Düşe kalka buralara gelindi.
Süper lige çıkabilmek adına maçlar başlarken var olan umutlar, aynı seviyede elde tutulmaya devam ediliyor.
Hatalar, hayal kırıklıkları, sevinçler yaşandı yol boyunca.
İçerisine girip doya doya, coşkuyla seyredilemeyen maçlar evde Tv başından takip edildi.
Koltuklara gömülüp keyifle izlenebilen maç sayısı az oldu.
Kazanılan maçlar da bile mutluluk seviyesi oldukça düşüktü.
Hep iyi oyun, güzel futbol ile galip gelinsin istenildi ama bu sıkça yaşanılamadı.
Varsın olsun, Samsunspor sevenleri alışkındır bu çilekeş hayata.
Sonunda varsa sevinç, bu yolda çekilmelidir dertler…
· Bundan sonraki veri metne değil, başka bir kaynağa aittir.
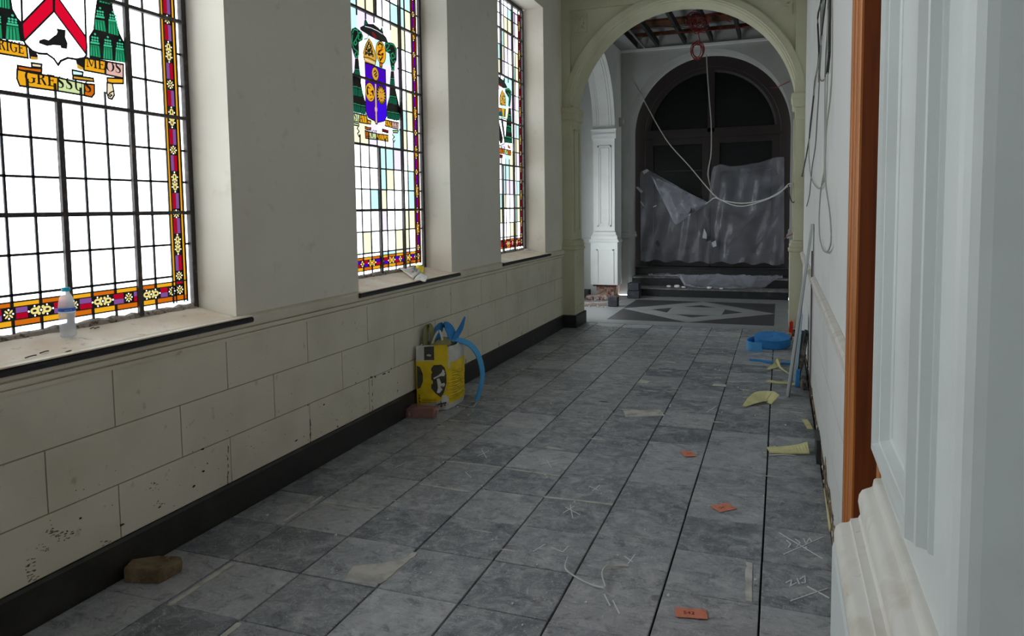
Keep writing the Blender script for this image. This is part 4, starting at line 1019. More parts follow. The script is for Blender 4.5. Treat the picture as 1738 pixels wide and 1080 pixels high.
# ------------------------------------------------------------------ loose things
def clearmat(name, col, mixf, rough=.08, transl=None):
    """thin clear or translucent plastic"""
    m = bpy.data.materials.new(name); m.use_nodes = True; n = m.node_tree.nodes; l = m.node_tree.links; n.clear()
    o = n.new('ShaderNodeOutputMaterial'); mx = n.new('ShaderNodeMixShader'); mx.inputs[0].default_value = mixf
    if transl: a = n.new('ShaderNodeBsdfTranslucent'); a.inputs[0].default_value = (*transl, 1)
    else: a = n.new('ShaderNodeBsdfTransparent'); a.inputs[0].default_value = (*col, 1)
    d = n.new('ShaderNodeBsdfPrincipled'); d.inputs['Base Color'].default_value = (*col, 1); d.inputs['Roughness'].default_value = rough
    l.new(a.outputs[0], mx.inputs[1]); l.new(d.outputs[0], mx.inputs[2]); l.new(mx.outputs[0], o.inputs[0]); return m
def hazy(name, col, f):
    m = clearmat(name, col, f, .1); n = m.node_tree.nodes; l = m.node_tree.links
    t = n.new('ShaderNodeBsdfTranslucent'); t.inputs[0].default_value = (.92, .9, .92, 1); p = n['Principled BSDF']
    mx = n.new('ShaderNodeMixShader'); mx.inputs[0].default_value = .35; l.new(t.outputs[0], mx.inputs[1]); l.new(p.outputs[0], mx.inputs[2])
    o = [q for q in n if q.type == 'MIX_SHADER' and q != mx][0]; l.new(mx.outputs[0], o.inputs[2]); return m
M['pbottle'] = hazy('clear_bottle_plastic', (.93, .94, .95), .30); M['water'] = clearmat('water', (.86, .88, .90), .06, .02)
M['cap'] = clearmat('turquoise_cap', srgb(70, 188, 206), .5, .4, srgb(60, 190, 210)); M['lblue'] = clearmat('blue_label', srgb(64, 100, 176), .5, .5, srgb(50, 90, 170))
M['lpale'] = clearmat('pale_label', srgb(206, 226, 236), .5, .5, srgb(206, 226, 236))
M['bagy'] = mat('yellow_paper_sack', srgb(236, 204, 6), .55, [(5, srgb(208, 176, 8), .45, .7)], (30, .35, .01))
M['bagw'] = mat('white_paper_sack', srgb(214, 212, 206), .6, [(6, srgb(188, 186, 178), .45, .7)], (30, .35, .01))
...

İkinci devrenin ilk yarısı zirveye oynayan takımlarla yapılacak mücadelelerle dolu.
Yola bu kadro ile çıkılırsa “yandı keten helva” misali iş zordan da öte…
Ara transfer döneminde Ertuğrul hoca tüm sorumluluğu kendi üstüne alarak belirlediği oyuncuların kadroya katılmasını sağlamalıdır.
Kendi tasarrufunun bir damlasını bile başkalarına bırakmamalıdır.
“Bıraktı da ne oldu?“
Fotoğraf ortada.
Çok bilenlerin aldırdığı oyuncuların hepsi kelimenin en hafif haliyle “ fos ve boş” çıktı.
Patronun paraları resmen çöp oldu…
Sezon sonunda Allah muhafaza, ortaya çıkan tablo hevesleri kursakta bırakırsa, faturanın kime kesileceği malum.
Bu durumun farkında olduğunu çok iyi bildiğim Ertuğrul hoca, transferde doğru adımlar atacaktır kanaatindeyim.
Zaman sepetteki çürük elmaların çıkartılıp, yerine yenilerinin konulması zamanıdır.
Maça gelince; Ligde kötü günler geçiren Adanaspor maçına avantajlı çıktı Samsunspor.
Ligin lideri Altay ile zirve takipçilerinden Keçiörengücü kaybetmiş, Altınordu berabere kalmıştı.
Her birini toplasanız üç puandan kat kat fazla sayıda puanın ettiği bir maçtı.
Yani mutlak surette kayıpsız geçilmesi gereken bir doksan dakikaydı.
Maçı hak edecek bir oyun ortaya kondu mu?
Tabi ki HAYIR!
Yine doğum sancısı çeker halleri vardı takımın.
Gökhan topa kafa vurmasını bilse, maça 1-0 önde başlayabilinirdi.
Koca doksan dakikanın en önemli pozisyonuydu.
Hücumda çoğalamayınca çok adamla savunma yapan rakip daha rahat oynadı.
Beleşten buldukları gol ile öne de geçtiler, sonrasında yapılan oyuncu değişiklikleri randıman verdi.
Önce tempoya gaz verildi, sonrasında da özellikle skoru kabul etmeyen Guido, Kubilay gibi birkaç oyuncunun olağan üstü gayreti ile önce eşitlik golü geldi, sonrasında da öne geçildi.
Çekirge bir –iki- üç değil çokça sıçradı.
Dün akşam olduğu gibi.
Alınan bu galibiyet bu takımı sevk ve idare edenlerin morallerini yüksek tuttu.
Taraftar artık ikinci yarıya daha farklı bir kadro görmek arzu ve isteğindedir.
Öyle ya da böyle alınan 33 puan var ortada.
Daha iyisi olması için kadroda mutlak revizyon gerçeğini Metin Şentürk bile görmüşken işi duygusala bağlamanın gereği yok!